Woodlands Park is also a ratrun, I see it had a couple of calming suggestions added on the interactive map.

I'm not sure, historically I believe black boy lane was a primary route between Hanger lane ( St Anne's - but I maybe wrong about that) and West Green, when Alllll was countryside and West Green was the local hipster place to be. Even had the Wood Green crowd coming down for a great night out in the hamlet-opolis.
More recently however, I've no idea.
I think the buses dont come down Woodlands because of the near 290 degree turn at the bottom on to St Anne's.
But it's curious, I agree.
I've parked on the road many a time but it may be a bit wider, not by much though.
The contra flow thingy ( give way ) really does slow the traffic. Brings it to a halt if the traffic gets beyond moderate. So it's not a fast route through in either direction.
Peter. Woodlands, black boy, Wolves, and Wightman are remarkably similar in overall layout. They all run north south, have an east west road at the southern end and They all also have an impervious barrier at the south end - the gardens, finsbury park, and a couple of closed roads and a school at the bottom of Wolves.
What Wightman and Wolves share alone are the rung roads.

I think you can only be referring to Woodberry Grove as it becomes Lordship Road.... but that road is almost entirely made of large blocks set back from the road with off street parking so there is no need for on street parking, which only occurs for small stretches on one side of the street only.  The rest is either red route or double yellow lines.  But the most significant difference for me is the section of Green Lanes it runs parallel to always runs very freely as it is a wide thorough-fare with plenty of space to pass pulled in buses etc.  Few people choose to rat run through Lordship Road because there simply isn't a need to.

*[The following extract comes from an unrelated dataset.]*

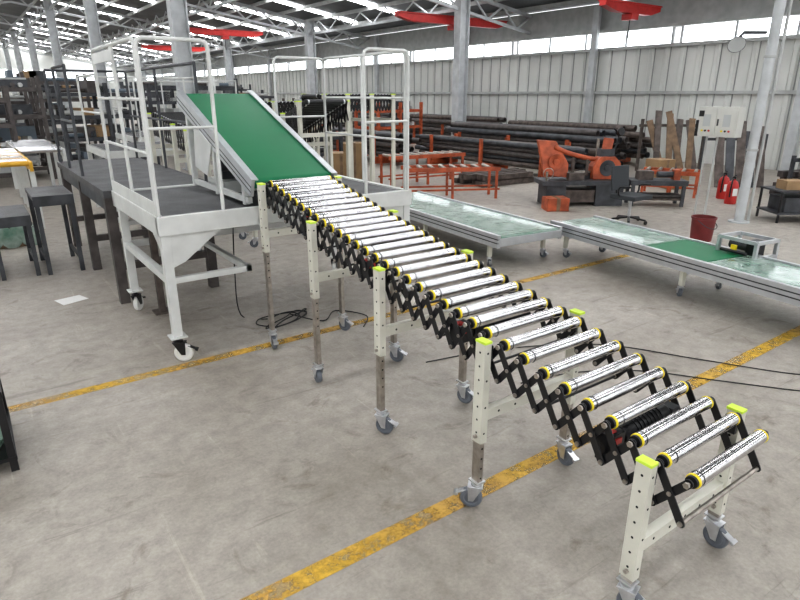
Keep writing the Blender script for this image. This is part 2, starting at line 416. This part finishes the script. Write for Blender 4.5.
for s in(-1,1):
    x=s*(hw-.012)
    vs=[P(x,-.05,-.10),P(x,L+.05,-.10),P(x,L+.05,.02),P(x,-.05,.02)]
    b.prism(vs,(.024,0,0),'alu')
    for o in(-.03,-.065):
        b.prism([P(x+s*.0125,-.05,o-.004),P(x+s*.0125,L+.05,o-.004),P(x+s*.0125,L+.05,o+.004),P(x+s*.0125,-.05,o+.004)],(.002,0,0),'dsteel')
    b.prism([P(x-s*.012,-.05,.02),P(x-s*.012,L+.05,.02),P(x-s*.012,L+.05,.028),P(x-s*.012,-.05,.028)],(.048,0,0),'alu')
    for a in(.12,.72,L-.15):
        p=P(x,a,-.1); xx=cx+s*(hw-.03)
        b.b2((xx-.02,p.y-.02,PB),(xx+.02,p.y+.02,p.z+.03),W)
    pa=P(x,.25,-.1);pb=P(x,L-.3,-.1);xx=cx+s*(hw-.03)
    b.b2((xx-.015,pa.y-.2,PZ+.03),(xx+.015,pb.y+.15,PZ+.07),W)
b.prism([P(-hw-.002,.70,-.08),P(-hw-.002,1.10,-.08),P(-hw-.002,1.04,-.42),P(-hw-.002,.76,-.36)],(.006,0,0),W)
b.b2((cx-.2,4.75,PZ+.1),(cx+.2,4.95,PZ+.3),'dsteel')
b.cyl((cx-.3,4.6,PZ+.25),(cx+.1,4.6,PZ+.25),.07,'dsteel',18)
b.b2((cx-.25,4.58,PB),(cx+.2,4.98,PZ+.1),W)
b.make('inclined_belt_conveyor')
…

From the latest email out from Living Wightman;

'Living Wightman submitted a joint Evidence Document (with the Ladder Community Safety Partnership) , entitled 'Fresh Start' to Haringey Council yesterday. It was a very thorough mapping of the challenges, evidence and proposed ideas for traffic flow improvement on Green Lanes. Plus lots of quotes from residents and cyclists on the awfullness of Wightman Road/the Ladder pre filtered closure, and the benefits we're now enjoying from a less polluted and healthier community.'

That was a couple of days ago now, any other LCSP members / Living Wiightman supporters wondering what was proposed (or wondered about sight before submission)? I've asked, they don't want to say.